Sonic Free Riders
The least dignified game demo of my life.
This way of controlling the board doesn't just look deranged, it's also tremendously uncomfortable. Bending backwards at the waist is not a natural motion. Bending over in the other direction isn't exactly comfortable either, but at least it's physically possible.
Once we're into the race, the boards fly off in a straight line and it rarely feels as if there's any control at all going on. Jon has slightly better results with wild motions back and forth than I do with more snowboard-esque tilting, but if I were to bend forward with equal enthusiasm my face would be in precarious proximity to his backside, and nobody wants that.
Photos are being taken. This is not dignified. Kinect is never dignified, but this takes the biscuit. You can reach out to the sides to grab rings as you go past, but throwing your torso back and forth with arms outstretched is enough to make you topple over. I fly into an item box and pick up a missile, which the game tells me to fling at Knuckles, who's in front of me. I throw my arm forwards twice without success. Works the third time, though.
There's another ink-splotch item which you activate by clapping your hands together, and this one works first time. When a jump's coming up, you crouch down and then up again to fly off the ramp, pulling stunts that seem to fill up your boost meter. You can then activate a wicked-rad speed boost by turning so that you're face-on to the camera and pushing off with your foot like you're on a skateboard. So far it's the only thing about Sonic Free Riders that's fun and intuitive, until you have to turn sideways again because your character gets confused and flies into a wall, slowing himself back to a crawl.
I finish seventh. Jon is fifth. I ask him how he did it, but he has no idea. We resolve to give the other course a go, but are almost defeated again by the menu. Second time around, the relationship between the movements we're making and what's happening on-screen is sadly no clearer. Riding a jetboard is skittish anyway - if you've played either of the other two Sonic Riders games, you'll know just how skittish - and controlling it by moving your body makes it even more unpredictable. Getting whichever bastard child of the Sonic canon you're playing as to turn at all requires such an exaggerated motion that finesse is out of the question.

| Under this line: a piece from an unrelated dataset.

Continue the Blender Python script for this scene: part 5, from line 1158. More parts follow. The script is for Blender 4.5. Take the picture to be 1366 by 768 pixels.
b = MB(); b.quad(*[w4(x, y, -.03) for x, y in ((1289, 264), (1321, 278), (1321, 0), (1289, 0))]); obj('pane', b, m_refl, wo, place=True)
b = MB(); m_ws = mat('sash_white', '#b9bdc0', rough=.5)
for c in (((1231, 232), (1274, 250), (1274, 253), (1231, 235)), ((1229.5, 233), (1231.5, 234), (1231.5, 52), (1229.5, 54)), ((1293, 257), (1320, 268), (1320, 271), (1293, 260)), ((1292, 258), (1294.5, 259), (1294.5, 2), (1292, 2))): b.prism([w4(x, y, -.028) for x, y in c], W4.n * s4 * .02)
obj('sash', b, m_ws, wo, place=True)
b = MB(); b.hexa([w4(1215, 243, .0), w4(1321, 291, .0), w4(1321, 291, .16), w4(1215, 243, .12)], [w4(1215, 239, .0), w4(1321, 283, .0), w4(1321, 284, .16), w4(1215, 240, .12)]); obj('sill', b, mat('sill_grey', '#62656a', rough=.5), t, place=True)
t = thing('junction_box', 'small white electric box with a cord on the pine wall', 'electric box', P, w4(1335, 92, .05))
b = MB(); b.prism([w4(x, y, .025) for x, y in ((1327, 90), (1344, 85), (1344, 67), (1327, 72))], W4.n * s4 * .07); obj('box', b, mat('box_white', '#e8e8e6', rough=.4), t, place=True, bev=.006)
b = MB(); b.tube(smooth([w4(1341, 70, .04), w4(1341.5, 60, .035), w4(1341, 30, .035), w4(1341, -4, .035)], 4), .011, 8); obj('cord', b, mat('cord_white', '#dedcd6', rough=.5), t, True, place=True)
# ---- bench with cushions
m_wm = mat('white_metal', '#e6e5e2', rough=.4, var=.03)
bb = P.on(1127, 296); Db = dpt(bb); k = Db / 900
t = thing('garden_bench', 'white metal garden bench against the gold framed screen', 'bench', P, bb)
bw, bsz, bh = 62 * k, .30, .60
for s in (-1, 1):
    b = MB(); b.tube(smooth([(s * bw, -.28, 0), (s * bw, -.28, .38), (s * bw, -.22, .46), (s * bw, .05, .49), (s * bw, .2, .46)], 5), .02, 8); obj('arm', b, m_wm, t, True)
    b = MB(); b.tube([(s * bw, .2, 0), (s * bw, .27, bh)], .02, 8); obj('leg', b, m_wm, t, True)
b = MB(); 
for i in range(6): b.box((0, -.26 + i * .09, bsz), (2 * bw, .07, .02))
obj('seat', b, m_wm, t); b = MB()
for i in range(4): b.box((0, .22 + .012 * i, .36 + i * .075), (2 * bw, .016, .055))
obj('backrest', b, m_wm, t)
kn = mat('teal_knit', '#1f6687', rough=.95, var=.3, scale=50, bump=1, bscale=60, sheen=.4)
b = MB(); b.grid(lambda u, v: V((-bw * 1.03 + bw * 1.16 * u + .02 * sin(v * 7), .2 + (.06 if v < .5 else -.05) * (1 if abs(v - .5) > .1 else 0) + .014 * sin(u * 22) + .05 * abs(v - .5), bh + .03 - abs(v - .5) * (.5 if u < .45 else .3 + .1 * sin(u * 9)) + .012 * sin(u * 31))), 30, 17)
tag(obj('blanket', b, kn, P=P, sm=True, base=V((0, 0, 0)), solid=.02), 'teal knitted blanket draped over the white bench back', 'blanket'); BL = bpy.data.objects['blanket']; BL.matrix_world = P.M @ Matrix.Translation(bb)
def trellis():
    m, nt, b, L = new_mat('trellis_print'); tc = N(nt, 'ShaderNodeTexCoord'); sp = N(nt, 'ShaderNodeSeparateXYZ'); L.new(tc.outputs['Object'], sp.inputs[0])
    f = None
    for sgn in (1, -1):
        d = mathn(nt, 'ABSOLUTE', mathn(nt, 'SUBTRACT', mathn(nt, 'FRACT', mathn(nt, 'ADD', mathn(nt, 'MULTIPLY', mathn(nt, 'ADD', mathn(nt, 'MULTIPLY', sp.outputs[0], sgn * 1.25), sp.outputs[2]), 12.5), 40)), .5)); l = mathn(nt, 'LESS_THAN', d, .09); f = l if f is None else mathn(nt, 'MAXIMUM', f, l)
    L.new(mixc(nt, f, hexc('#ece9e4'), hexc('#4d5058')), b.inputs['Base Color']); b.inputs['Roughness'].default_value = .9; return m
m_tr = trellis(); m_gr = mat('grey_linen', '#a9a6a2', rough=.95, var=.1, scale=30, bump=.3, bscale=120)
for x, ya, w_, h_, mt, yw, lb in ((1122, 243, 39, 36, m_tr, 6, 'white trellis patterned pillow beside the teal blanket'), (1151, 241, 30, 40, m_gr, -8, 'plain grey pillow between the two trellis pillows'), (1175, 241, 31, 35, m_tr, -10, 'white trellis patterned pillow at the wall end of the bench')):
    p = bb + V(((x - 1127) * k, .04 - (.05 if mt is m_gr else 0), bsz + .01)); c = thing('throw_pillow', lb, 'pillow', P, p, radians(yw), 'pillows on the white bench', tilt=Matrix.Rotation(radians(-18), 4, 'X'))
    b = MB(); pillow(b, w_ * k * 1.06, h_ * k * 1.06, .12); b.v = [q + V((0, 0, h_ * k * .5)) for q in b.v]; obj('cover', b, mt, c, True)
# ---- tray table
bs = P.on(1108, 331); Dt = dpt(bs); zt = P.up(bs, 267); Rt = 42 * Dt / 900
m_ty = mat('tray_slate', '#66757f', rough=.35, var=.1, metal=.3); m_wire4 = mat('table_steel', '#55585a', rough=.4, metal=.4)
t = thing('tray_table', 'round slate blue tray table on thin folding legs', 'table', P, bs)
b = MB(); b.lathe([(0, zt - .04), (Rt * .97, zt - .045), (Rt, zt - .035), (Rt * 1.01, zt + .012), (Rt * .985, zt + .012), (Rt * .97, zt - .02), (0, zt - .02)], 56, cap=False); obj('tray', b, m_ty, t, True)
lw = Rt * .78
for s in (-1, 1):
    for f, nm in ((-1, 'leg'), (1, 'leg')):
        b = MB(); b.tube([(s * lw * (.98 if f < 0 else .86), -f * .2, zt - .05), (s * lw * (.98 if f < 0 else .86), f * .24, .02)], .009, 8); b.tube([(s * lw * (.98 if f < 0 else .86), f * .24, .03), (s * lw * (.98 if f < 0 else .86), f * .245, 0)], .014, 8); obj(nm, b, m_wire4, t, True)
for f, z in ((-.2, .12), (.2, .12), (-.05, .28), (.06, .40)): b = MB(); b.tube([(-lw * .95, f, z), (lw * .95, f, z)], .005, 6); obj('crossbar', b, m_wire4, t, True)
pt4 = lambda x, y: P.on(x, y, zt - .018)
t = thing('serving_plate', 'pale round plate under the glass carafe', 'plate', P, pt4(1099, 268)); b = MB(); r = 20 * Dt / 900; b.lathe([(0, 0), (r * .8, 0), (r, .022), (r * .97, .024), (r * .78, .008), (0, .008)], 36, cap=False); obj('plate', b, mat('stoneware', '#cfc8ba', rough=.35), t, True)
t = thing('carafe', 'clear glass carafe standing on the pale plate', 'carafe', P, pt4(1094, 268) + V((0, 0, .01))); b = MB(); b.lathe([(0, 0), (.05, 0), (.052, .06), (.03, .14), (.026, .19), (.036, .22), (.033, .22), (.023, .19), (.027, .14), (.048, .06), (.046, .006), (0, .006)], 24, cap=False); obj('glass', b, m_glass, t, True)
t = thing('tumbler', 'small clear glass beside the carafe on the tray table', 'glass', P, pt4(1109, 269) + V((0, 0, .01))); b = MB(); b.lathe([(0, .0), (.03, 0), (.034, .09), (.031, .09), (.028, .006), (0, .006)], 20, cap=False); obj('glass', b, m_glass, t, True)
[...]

There is a possibility here that Sonic Free Riders will feel less entirely random when you get used to controlling it, but the whole point of motion control, particularly Kinect, is that it's supposed to be immediately obvious what you have to do and how you have to do it, and fun to carry it out. It's possible, too, that Kinect itself is having trouble tracking two people playing in a room with others moving around in the background, but that really doesn't reflect well on the device itself, which would be a much larger problem.
There are loads of reasons why games might be worse at preview stage than they are when they're ready to review. Sometimes the tech isn't working properly. Some games just make a bad first impression. Some games just need a little tightening up before they're released to go from broken to perfectly playable. Few undergo miraculous transformations two months before they're released. And going by the series' history, sadly we're not holding out much hope for this one.
Sonic Free Riders is due out for Xbox 360 this November.